I took some photos of it last Wednesday and not much has changed since. Little is in bloom right now, but there are some promising indicators for the rest of the season.
I planted a couple of small columbines last year. One, that did bloom last summer and has spawned a few seedlings, still is very small, but its counterpart that started the year in the same condition thrust up a foot-tall stalk around the end of April and has an impressive crop of blooms.
The established stalks of bottle brush grass are already about three times as large as they were last year, and most have put out multiple stalks.
I really like that stuff for some reason. Even before the bristly seedheads come in, the blood-red joints on the stalk are cool to see.
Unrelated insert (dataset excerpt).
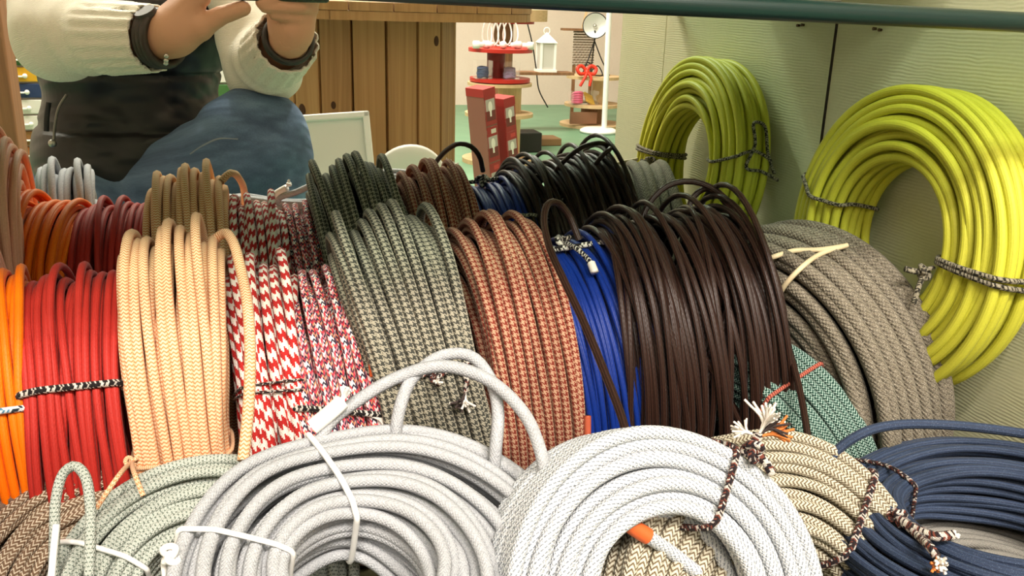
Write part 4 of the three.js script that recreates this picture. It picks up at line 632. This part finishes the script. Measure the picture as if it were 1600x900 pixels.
  const jeanD = (p) => { const w = 0.0018 * Math.sin(p.x * 50 - p.y * 60 + p.z * 30) + 0.0012 * Math.sin(p.y * 110 + p.x * 60); return Math.max(smin(0.035, cap(p, hipA, kneeA, 0.098, 0.076), cap(p, kneeA, ankA, 0.074, 0.055), cap(p, hipB, kneeB, 0.098, 0.078), cap(p, kneeB, ankB, 0.075, 0.055), cap(p, hipA.clone().add(V(0, 0, 0.04)), hipB.clone().add(V(0, 0, 0.04)), 0.12, 0.12)) + w, FL + 0.09 - p.y); };
  const jeans = put('jeans', field(V(-0.10, -0.42, 0.93), 0.37, 116, jeanD), denim, PERSON, 'faded blue jeans');
  put('seam', tube([m(302, 226, 0.86), m(322, 212, 0.835), m(345, 203, 0.815), m(372, 204, 0.80)].map((p) => { for (let i = 0; i < 60 && jeanD(p) > 0.0005; i++) p.z += jeanD(p) * 0.7; for (let i = 0; i < 60 && jeanD(p) < -0.0005; i++) p.z += jeanD(p) * 0.7; return p; }), 0.0014, { n: 30, rs: 6 }), plain(0x8a94a0, 0.8), jeans);
  for (const [an, toe] of [[ankA, toeA], [ankB, toeB]]) put('shoe', field(an.clone().add(toe).multiplyScalar(0.5), 0.16, 48, (p) => Math.max(smin(0.03, cap(p, an, an.clone().add(V(0, -0.03, 0.02)), 0.048, 0.05), cap(p, an.clone().add(V(0, -0.04, 0)), toe, 0.045, 0.038)), FL + 0.001 - p.y)), plain(0x26221e, 0.6));
  // watch on the left wrist and leather bracelet on the right
  const ring = (c, ax, r, t, ex) => { const n = ax.clone().normalize(), e1 = V(0, 1, 0).addScaledVector(n, -n.y).normalize(), e2 = V().crossVectors(n, e1), pts = []; for (let i = 0; i < 24; i++) { const a = i / 24 * 6.28319; pts.push(c.clone().addScaledVector(e1, r * Math.cos(a)).addScaledVector(e2, r * Math.sin(a) * ex)); } return pts; };
  const wd = Lw.clone().sub(Le), wc = Lw.clone().addScaledVector(wd.clone().normalize(), -0.002);
  const bands = []; for (const o of [-0.007, 0, 0.007]) bands.push(tube(ring(wc.clone().addScaledVector(wd.clone().normalize(), o), wd, 0.0325, 0, 1), 0.0052, { n: 60, rs: 8, closed: true }));
  const watch = put('wristwatch', mergeGeometries(bands), plain(0x2e2620, 0.45), PERSON, 'dark leather watch strap');
  const wn = wd.clone().normalize(), side = V(0, 0.75, -0.6).addScaledVector(wn, -V(0, 0.75, -0.6).dot(wn)).normalize();
  const face = new THREE.CylinderGeometry(0.013, 0.014, 0.006, 28).applyQuaternion(new THREE.Quaternion().setFromUnitVectors(V(0, 1, 0), side)).translate(...wc.clone().addScaledVector(side, 0.036).toArray());
  put('watch_case', face, plain(0x4a4844, 0.5, { metalness: 0.6 }), watch);
  for (let i = 0; i < 3; i++) put('stud', new THREE.SphereGeometry(0.0032, 10, 8).translate(...wc.clone().addScaledVector(V(0.2, -0.5 - 0.25 * i, -0.8).normalize(), 0.037).toArray()), plain(0xc8c6c0, 0.25, { metalness: 0.9 }), watch);
  const rd = Rw.clone().sub(Re), rc = Rw.clone().addScaledVector(rd.clone().normalize(), -0.006);
  const br = put('bracelet', mergeGeometries([tube(ring(rc, rd, 0.031, 0, 1), 0.0034, { n: 60, rs: 8, closed: true }), tube(ring(rc.clone().addScaledVector(rd.clone().normalize(), 0.005), rd, 0.0305, 0, 1), 0.003, { n: 60, rs: 8, closed: true })]), plain(0x2c2a26, 0.5), PERSON, 'dark leather bracelet');
  // the phone: held in the hands, a thing of its own
  const ph = thing('phone', 'dark green cased smartphone held sideways in both hands', 'phone', V(0.036, 0.0315, 0.609));
  part('case', rbx(0.152, 0.076, 0.0095, 0.0045, 3), new THREE.MeshPhysicalMaterial({ map: tex(64, 64, (u, v, i, j) => hash(i, j) > 0.9 ? [90, 110, 80] : [34, 48, 34], { rep: [8, 8] }), roughness: 0.5 }), ph);
  part('camera_lens', new THREE.CylinderGeometry(0.005, 0.005, 0.001, 24).rotateX(Math.PI / 2).translate(-0.036, -0.0315, -0.0052), blackM, ph);
  part('screen', new THREE.BoxGeometry(0.14, 0.066, 0.0006).translate(0, 0, 0.0049), plain(0x111214, 0.1), ph);
}

renderer.render(scene, camera);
Other types of grass have this to some degree, but none as fully as the bottlebrush.
Those dark red lengths, evident even in the sprout stage, help me to distinguish the bottlebrush grass from grasses I want to get rid of. I haven't weeded as agressively as I did last year, partly because there are so many new desireable plants springing up beside or among the weeds. There are a number of spots where baby black eyed susans are thick, as here:
The susans have the slightly fuzzy, ovular leaves. The rounded, wrinkly stuff in the center is creeping charlie, garden enemy #1. The charred stalk on the right site is a remnant of my controlled burn at the beginning of April.
Woodland sunflowers are also spreading rapidly--even into my lawn. Here's large cluster of them just in front of my larger columbine. Note the dandelion seedheads plotting their assault on the bare ground to the sunnies' left:
This is a larger swath of the meadow, nicely accented by lilacs.
So far, not much more than a green tangle. But that will change very soon.
Though my aim is to cultivate species native to southeast Michigan (and most are cultivated from locally gathered seeds), all these species have a much larger range, and some of my plants connect me to my favorite parts of it. All my milkweed has grown from seeds I gathered on a bank overlooking the Manistee river near Deward. Last summer I collected seeds from bottlebrush grass I found growing near a favorite access point on the Au Sable mainstream. I like the idea that parts of treasured riverscapes have become living residents of my household.